§ **PROBLEM**: Retype the records below exactly as they appear.

§ **THE INPUT**:
****************************************
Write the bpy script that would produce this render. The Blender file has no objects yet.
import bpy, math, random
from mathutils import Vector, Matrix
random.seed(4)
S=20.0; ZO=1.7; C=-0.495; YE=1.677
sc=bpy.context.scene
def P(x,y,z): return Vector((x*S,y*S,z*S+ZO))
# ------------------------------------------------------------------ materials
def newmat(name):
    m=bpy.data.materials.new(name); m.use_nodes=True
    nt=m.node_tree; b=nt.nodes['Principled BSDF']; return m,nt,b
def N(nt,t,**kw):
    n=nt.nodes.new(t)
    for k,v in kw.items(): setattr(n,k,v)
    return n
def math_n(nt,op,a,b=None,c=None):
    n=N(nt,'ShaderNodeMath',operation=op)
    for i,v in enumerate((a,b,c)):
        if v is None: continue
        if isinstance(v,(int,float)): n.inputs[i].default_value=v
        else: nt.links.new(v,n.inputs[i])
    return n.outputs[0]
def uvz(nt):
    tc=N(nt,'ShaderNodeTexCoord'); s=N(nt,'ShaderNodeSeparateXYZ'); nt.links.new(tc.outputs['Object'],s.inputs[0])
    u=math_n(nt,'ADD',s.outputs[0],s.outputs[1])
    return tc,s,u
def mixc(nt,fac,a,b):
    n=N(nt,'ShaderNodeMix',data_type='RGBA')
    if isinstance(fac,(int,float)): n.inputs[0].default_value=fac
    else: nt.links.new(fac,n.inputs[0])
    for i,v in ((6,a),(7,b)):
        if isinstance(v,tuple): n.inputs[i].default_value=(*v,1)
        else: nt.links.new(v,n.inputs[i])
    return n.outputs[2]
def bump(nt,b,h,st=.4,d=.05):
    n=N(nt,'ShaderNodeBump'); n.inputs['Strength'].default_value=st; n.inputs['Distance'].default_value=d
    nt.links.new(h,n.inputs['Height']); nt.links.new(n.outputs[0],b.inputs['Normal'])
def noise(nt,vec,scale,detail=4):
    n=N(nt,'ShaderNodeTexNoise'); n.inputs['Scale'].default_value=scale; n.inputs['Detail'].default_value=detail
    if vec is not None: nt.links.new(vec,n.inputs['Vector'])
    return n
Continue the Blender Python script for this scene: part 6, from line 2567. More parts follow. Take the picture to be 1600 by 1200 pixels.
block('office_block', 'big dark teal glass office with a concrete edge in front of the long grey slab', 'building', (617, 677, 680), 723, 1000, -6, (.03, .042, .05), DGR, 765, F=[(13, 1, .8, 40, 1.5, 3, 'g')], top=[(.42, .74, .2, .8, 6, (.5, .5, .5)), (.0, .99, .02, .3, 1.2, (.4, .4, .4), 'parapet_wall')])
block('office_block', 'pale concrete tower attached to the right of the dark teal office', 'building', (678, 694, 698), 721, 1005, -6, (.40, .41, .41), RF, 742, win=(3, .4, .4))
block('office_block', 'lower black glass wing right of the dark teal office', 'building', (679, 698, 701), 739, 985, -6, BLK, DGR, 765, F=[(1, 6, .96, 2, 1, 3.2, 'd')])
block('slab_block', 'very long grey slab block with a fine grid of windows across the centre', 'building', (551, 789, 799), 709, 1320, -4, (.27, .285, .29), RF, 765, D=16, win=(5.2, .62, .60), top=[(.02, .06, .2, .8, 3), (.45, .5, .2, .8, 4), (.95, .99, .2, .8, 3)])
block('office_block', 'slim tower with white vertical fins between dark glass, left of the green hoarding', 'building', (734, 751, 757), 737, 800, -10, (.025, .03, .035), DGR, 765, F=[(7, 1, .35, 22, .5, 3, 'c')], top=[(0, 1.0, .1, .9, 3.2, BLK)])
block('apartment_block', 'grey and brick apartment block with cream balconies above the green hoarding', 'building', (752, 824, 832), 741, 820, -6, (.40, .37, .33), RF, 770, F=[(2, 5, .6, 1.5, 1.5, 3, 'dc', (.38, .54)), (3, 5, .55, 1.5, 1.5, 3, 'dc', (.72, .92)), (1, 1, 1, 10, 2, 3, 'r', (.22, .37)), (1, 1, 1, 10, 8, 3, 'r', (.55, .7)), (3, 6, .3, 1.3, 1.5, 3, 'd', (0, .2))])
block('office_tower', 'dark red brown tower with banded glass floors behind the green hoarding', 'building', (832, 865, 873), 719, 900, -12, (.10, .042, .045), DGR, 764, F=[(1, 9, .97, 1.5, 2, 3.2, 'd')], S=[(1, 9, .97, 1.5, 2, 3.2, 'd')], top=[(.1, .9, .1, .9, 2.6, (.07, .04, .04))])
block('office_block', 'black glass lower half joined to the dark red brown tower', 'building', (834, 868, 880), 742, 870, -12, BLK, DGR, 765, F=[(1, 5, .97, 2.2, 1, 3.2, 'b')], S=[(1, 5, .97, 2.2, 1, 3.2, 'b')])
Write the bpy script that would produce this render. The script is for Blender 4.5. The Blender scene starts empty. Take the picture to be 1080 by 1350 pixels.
****************************************
§ **RESULT OF THE TASK**:
Write the bpy script that would produce this render. The Blender file has no objects yet.
import bpy, math, random
from mathutils import Vector, Matrix
random.seed(4)
S=20.0; ZO=1.7; C=-0.495; YE=1.677
sc=bpy.context.scene
def P(x,y,z): return Vector((x*S,y*S,z*S+ZO))
# ------------------------------------------------------------------ materials
def newmat(name):
    m=bpy.data.materials.new(name); m.use_nodes=True
    nt=m.node_tree; b=nt.nodes['Principled BSDF']; return m,nt,b
def N(nt,t,**kw):
    n=nt.nodes.new(t)
    for k,v in kw.items(): setattr(n,k,v)
    return n
def math_n(nt,op,a,b=None,c=None):
    n=N(nt,'ShaderNodeMath',operation=op)
    for i,v in enumerate((a,b,c)):
        if v is None: continue
        if isinstance(v,(int,float)): n.inputs[i].default_value=v
        else: nt.links.new(v,n.inputs[i])
    return n.outputs[0]
def uvz(nt):
    tc=N(nt,'ShaderNodeTexCoord'); s=N(nt,'ShaderNodeSeparateXYZ'); nt.links.new(tc.outputs['Object'],s.inputs[0])
    u=math_n(nt,'ADD',s.outputs[0],s.outputs[1])
    return tc,s,u
def mixc(nt,fac,a,b):
    n=N(nt,'ShaderNodeMix',data_type='RGBA')
    if isinstance(fac,(int,float)): n.inputs[0].default_value=fac
    else: nt.links.new(fac,n.inputs[0])
    for i,v in ((6,a),(7,b)):
        if isinstance(v,tuple): n.inputs[i].default_value=(*v,1)
        else: nt.links.new(v,n.inputs[i])
    return n.outputs[2]
def bump(nt,b,h,st=.4,d=.05):
    n=N(nt,'ShaderNodeBump'); n.inputs['Strength'].default_value=st; n.inputs['Distance'].default_value=d
    nt.links.new(h,n.inputs['Height']); nt.links.new(n.outputs[0],b.inputs['Normal'])
def noise(nt,vec,scale,detail=4):
    n=N(nt,'ShaderNodeTexNoise'); n.inputs['Scale'].default_value=scale; n.inputs['Detail'].default_value=detail
    if vec is not None: nt.links.new(vec,n.inputs['Vector'])
    return n
Continue the Blender Python script for this scene: part 6, from line 2567. More parts follow. Take the picture to be 1600 by 1200 pixels.
block('office_block', 'big dark teal glass office with a concrete edge in front of the long grey slab', 'building', (617, 677, 680), 723, 1000, -6, (.03, .042, .05), DGR, 765, F=[(13, 1, .8, 40, 1.5, 3, 'g')], top=[(.42, .74, .2, .8, 6, (.5, .5, .5)), (.0, .99, .02, .3, 1.2, (.4, .4, .4), 'parapet_wall')])
block('office_block', 'pale concrete tower attached to the right of the dark teal office', 'building', (678, 694, 698), 721, 1005, -6, (.40, .41, .41), RF, 742, win=(3, .4, .4))
block('office_block', 'lower black glass wing right of the dark teal office', 'building', (679, 698, 701), 739, 985, -6, BLK, DGR, 765, F=[(1, 6, .96, 2, 1, 3.2, 'd')])
block('slab_block', 'very long grey slab block with a fine grid of windows across the centre', 'building', (551, 789, 799), 709, 1320, -4, (.27, .285, .29), RF, 765, D=16, win=(5.2, .62, .60), top=[(.02, .06, .2, .8, 3), (.45, .5, .2, .8, 4), (.95, .99, .2, .8, 3)])
block('office_block', 'slim tower with white vertical fins between dark glass, left of the green hoarding', 'building', (734, 751, 757), 737, 800, -10, (.025, .03, .035), DGR, 765, F=[(7, 1, .35, 22, .5, 3, 'c')], top=[(0, 1.0, .1, .9, 3.2, BLK)])
block('apartment_block', 'grey and brick apartment block with cream balconies above the green hoarding', 'building', (752, 824, 832), 741, 820, -6, (.40, .37, .33), RF, 770, F=[(2, 5, .6, 1.5, 1.5, 3, 'dc', (.38, .54)), (3, 5, .55, 1.5, 1.5, 3, 'dc', (.72, .92)), (1, 1, 1, 10, 2, 3, 'r', (.22, .37)), (1, 1, 1, 10, 8, 3, 'r', (.55, .7)), (3, 6, .3, 1.3, 1.5, 3, 'd', (0, .2))])
block('office_tower', 'dark red brown tower with banded glass floors behind the green hoarding', 'building', (832, 865, 873), 719, 900, -12, (.10, .042, .045), DGR, 764, F=[(1, 9, .97, 1.5, 2, 3.2, 'd')], S=[(1, 9, .97, 1.5, 2, 3.2, 'd')], top=[(.1, .9, .1, .9, 2.6, (.07, .04, .04))])
block('office_block', 'black glass lower half joined to the dark red brown tower', 'building', (834, 868, 880), 742, 870, -12, BLK, DGR, 765, F=[(1, 5, .97, 2.2, 1, 3.2, 'b')], S=[(1, 5, .97, 2.2, 1, 3.2, 'b')])
Write the bpy script that would produce this render. The script is for Blender 4.5. The Blender scene starts empty. Take the picture to be 1080 by 1350 pixels.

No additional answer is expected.